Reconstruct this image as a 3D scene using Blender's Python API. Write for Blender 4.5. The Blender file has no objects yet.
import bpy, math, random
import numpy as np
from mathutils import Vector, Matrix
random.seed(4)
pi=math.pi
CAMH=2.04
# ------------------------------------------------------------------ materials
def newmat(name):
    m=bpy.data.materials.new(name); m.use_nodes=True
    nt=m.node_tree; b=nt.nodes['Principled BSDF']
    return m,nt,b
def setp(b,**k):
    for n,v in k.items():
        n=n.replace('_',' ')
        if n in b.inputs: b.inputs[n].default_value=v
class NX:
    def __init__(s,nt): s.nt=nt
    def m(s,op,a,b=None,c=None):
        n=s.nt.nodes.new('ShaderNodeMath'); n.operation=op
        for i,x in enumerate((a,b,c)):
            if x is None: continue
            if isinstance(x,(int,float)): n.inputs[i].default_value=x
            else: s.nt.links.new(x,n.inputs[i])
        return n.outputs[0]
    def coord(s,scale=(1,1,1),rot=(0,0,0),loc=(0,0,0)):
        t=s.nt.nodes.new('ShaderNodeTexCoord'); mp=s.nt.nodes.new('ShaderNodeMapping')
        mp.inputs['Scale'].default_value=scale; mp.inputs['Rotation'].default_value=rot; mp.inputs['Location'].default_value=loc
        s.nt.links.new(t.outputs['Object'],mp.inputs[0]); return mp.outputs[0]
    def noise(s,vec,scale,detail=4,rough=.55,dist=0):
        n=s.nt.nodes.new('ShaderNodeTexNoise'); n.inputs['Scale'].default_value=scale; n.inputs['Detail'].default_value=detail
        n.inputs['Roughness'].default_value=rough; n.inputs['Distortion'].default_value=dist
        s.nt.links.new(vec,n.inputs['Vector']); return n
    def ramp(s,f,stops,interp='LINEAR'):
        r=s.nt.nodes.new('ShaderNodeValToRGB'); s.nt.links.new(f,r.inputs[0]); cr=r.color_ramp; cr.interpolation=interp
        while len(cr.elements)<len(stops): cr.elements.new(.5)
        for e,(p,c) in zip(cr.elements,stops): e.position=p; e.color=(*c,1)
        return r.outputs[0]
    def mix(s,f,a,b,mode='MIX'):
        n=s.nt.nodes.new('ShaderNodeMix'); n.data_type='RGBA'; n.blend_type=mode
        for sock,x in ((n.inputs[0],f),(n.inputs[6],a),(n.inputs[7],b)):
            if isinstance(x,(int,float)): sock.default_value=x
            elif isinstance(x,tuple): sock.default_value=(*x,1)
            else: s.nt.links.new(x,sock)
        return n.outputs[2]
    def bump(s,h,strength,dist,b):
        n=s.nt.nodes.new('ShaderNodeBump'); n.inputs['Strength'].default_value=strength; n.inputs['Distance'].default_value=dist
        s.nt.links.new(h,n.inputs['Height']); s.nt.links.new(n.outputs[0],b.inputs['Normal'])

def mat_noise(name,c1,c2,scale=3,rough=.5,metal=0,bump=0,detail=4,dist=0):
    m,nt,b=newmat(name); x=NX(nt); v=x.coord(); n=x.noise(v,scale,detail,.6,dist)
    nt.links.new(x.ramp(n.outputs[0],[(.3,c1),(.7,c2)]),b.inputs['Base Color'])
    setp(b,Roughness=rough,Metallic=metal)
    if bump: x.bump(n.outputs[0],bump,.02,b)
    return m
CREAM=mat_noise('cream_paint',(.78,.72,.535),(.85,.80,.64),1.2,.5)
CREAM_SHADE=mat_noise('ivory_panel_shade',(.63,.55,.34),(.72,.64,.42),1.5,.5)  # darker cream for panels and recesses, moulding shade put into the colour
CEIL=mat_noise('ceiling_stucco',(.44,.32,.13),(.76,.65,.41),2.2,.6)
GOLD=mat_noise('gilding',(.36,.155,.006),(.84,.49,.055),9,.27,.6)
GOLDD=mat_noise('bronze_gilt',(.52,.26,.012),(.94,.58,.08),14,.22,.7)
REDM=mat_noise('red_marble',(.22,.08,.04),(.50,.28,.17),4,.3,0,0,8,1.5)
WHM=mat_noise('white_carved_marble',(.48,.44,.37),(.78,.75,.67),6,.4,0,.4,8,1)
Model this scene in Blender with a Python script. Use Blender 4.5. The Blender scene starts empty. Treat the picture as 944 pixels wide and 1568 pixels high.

:: THE EXERCISE ::
Determine how many lines contain the word "this" and reply with that number alone.

:: IN RESPONSE ::
2